Skip to main content

Views

We’re ready to invest £10billion as part of an intense programme of activity over the next seven years

Almost exactly two months ago today, I started as the new Chair of Water UK, the body that represents all of the UK’s water companies. I did so because there are few things more important than water. Access to clean water sustains us — but more than that, our quality of life depends on being able to enjoy rivers and seas that we know are clean and safe.

The Times’ Clean It Up campaign, along with campaigners such as Feargal Sharkey and Paul Whitehouse, has pushed the issue of sewage to the top of the national agenda. Water companies have been in the spotlight — and it has been a chastening experience.

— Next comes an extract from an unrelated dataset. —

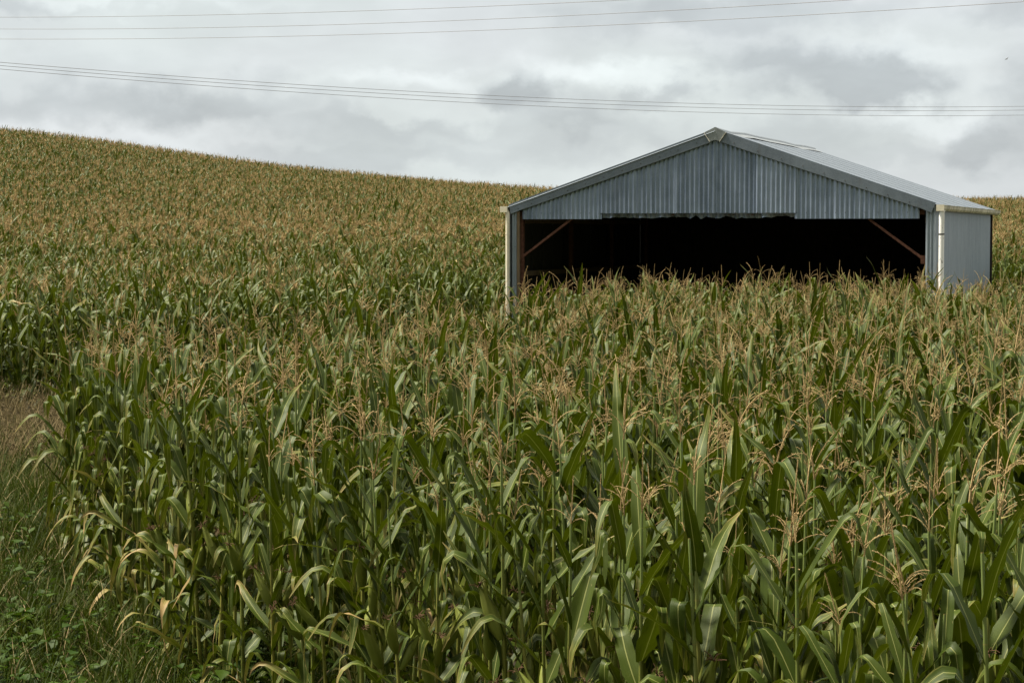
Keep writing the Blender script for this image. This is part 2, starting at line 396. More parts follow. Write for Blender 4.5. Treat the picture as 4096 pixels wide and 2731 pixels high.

I want to tell everyone today that we’ve listened and we’ve heard.

And on behalf of water and sewage companies in England, I want to say: we are sorry. We get why people are upset and they are right that we should have given this issue much more attention. Rivers and beaches are often not at the standard the public rightly expect; we are sorry for the part we have played in that.

We want to put things right.

Our sewers are old and stretch for hundreds of thousands of miles. The Victorians designed them to mix rainwater with waste water from bathrooms and kitchens. It was remarkable engineering at the time, but their design means that during times of heavy rain, sewage overflows into rivers and beaches to prevent it backing up into houses.

Since the 1960s, rainwater has been separated from sewage, but we have a huge legacy of combined infrastructure that remains. Modernising that is a huge job, but we are determined to fix things as quickly as we can.

Today we are announcing a huge transformation programme, the biggest rebuild of our sewage system since the Victorians. Later in the summer we will publish more details in a National Overflows Plan. We’re ready to back that by tripling investment to £10 billion, as part of an intense programme of activity over the next seven years. We expect that, by 2030, this initial wave of investment will cut sewage overflows by up to 140,000 each year compared with the level in 2020.

We will focus on high priority areas, such as sites of special scientific interest. Our plan will increase the capacity of sewage works, rebuild sewer pipes and install the equivalent of thousands of Olympic swimming pool-sized storm tanks to hold rainwater.

Our plan will set out how much we plan to spend, where and when. If projects are approved by regulators, then each community will know exactly when sewage issues will be tackled in their area and be able to hold water and sewage companies to account. Each water and sewage company will also support the rollout of new river swimming areas, by providing help to up to 100 communities in drawing up plans, applying for legal protection, covering the costs of pre-submission water testing and working with regulators to fix local sources of pollution.

Alongside this, we are committing ourselves to greater transparency to improve accountability. By this time next year, we will have created a National Environment Data Hub — overseen independently — to publish data on sewage overflows.

Looking back, the water industry has not shown the leadership it should have done on sewage spills. We should have acted faster to respond to their obvious impact on people’s enjoyment of rivers and beaches. Today’s announcement is the first step in putting that right.